— START Input records —
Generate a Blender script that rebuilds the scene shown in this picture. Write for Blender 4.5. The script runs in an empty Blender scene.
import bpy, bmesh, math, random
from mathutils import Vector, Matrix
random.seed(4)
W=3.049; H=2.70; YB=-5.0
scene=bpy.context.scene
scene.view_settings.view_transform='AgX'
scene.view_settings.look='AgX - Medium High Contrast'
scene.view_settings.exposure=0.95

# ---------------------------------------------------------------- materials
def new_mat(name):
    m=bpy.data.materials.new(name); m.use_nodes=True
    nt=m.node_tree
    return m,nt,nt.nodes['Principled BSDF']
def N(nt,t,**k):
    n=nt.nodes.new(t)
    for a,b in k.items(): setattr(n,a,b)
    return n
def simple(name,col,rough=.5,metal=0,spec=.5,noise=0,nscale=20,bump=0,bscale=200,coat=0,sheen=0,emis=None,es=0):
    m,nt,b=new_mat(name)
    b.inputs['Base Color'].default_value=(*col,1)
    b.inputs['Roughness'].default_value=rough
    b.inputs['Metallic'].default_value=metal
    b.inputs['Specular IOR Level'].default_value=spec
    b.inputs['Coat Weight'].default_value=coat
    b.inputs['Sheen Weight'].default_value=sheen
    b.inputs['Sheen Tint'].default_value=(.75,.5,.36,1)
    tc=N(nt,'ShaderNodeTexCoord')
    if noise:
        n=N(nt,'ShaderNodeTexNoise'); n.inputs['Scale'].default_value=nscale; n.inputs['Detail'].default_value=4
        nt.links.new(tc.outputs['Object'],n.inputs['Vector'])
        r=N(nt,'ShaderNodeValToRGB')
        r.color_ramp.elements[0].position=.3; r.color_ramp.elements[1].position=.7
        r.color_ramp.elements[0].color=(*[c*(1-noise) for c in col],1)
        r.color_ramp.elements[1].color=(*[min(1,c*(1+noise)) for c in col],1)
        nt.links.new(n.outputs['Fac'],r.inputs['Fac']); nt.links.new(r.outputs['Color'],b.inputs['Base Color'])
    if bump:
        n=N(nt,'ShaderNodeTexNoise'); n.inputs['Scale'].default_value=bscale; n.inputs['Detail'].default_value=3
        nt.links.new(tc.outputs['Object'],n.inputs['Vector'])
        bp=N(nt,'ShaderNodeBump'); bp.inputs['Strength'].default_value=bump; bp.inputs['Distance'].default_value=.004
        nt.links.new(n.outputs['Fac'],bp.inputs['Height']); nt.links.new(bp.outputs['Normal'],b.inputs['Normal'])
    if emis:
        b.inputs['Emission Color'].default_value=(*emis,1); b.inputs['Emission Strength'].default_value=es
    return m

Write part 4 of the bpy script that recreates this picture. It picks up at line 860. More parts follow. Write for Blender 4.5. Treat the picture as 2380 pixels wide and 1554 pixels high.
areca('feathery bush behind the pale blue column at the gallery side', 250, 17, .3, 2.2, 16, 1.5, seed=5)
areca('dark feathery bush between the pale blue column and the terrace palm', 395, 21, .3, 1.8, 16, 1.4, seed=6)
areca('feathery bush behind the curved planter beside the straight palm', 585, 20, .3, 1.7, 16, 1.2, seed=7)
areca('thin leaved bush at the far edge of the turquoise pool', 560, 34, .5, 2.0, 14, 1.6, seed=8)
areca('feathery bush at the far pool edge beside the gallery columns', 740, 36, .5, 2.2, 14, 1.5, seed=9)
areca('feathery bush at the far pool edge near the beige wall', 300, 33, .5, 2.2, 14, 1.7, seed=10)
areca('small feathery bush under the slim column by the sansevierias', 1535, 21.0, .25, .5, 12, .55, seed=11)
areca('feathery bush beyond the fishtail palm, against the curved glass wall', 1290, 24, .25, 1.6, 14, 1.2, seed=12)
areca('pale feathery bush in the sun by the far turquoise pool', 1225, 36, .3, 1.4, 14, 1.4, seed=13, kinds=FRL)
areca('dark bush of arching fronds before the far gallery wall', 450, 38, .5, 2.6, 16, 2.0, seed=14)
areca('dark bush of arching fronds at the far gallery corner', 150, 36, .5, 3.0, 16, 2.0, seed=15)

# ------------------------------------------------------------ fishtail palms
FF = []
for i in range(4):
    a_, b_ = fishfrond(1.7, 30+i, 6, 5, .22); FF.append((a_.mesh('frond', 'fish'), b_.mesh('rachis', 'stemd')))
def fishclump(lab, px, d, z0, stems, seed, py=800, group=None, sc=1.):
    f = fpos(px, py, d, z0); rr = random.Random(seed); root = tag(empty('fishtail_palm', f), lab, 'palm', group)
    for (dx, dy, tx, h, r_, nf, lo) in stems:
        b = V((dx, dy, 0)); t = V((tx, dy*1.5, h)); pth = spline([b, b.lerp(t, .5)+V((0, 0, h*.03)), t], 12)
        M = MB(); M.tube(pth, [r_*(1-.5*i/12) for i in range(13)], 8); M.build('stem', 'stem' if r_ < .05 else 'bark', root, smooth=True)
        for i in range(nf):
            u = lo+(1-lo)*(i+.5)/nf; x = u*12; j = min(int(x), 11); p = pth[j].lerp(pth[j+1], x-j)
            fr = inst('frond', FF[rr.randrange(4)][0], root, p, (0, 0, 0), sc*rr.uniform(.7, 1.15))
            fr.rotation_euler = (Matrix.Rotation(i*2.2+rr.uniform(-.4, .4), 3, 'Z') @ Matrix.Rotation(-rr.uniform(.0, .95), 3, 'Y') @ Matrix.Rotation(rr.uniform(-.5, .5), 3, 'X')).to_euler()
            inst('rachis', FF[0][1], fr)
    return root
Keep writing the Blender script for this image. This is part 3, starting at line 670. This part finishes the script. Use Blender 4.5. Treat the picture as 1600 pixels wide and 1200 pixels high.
— END Input records —
## Written exercise
Quote the data above verbatim from its first line to the line that includes "scene.view_settings.exposure=0.95", with both boundary lines retained.

## Exercise response
Generate a Blender script that rebuilds the scene shown in this picture. Write for Blender 4.5. The script runs in an empty Blender scene.
import bpy, bmesh, math, random
from mathutils import Vector, Matrix
random.seed(4)
W=3.049; H=2.70; YB=-5.0
scene=bpy.context.scene
scene.view_settings.view_transform='AgX'
scene.view_settings.look='AgX - Medium High Contrast'
scene.view_settings.exposure=0.95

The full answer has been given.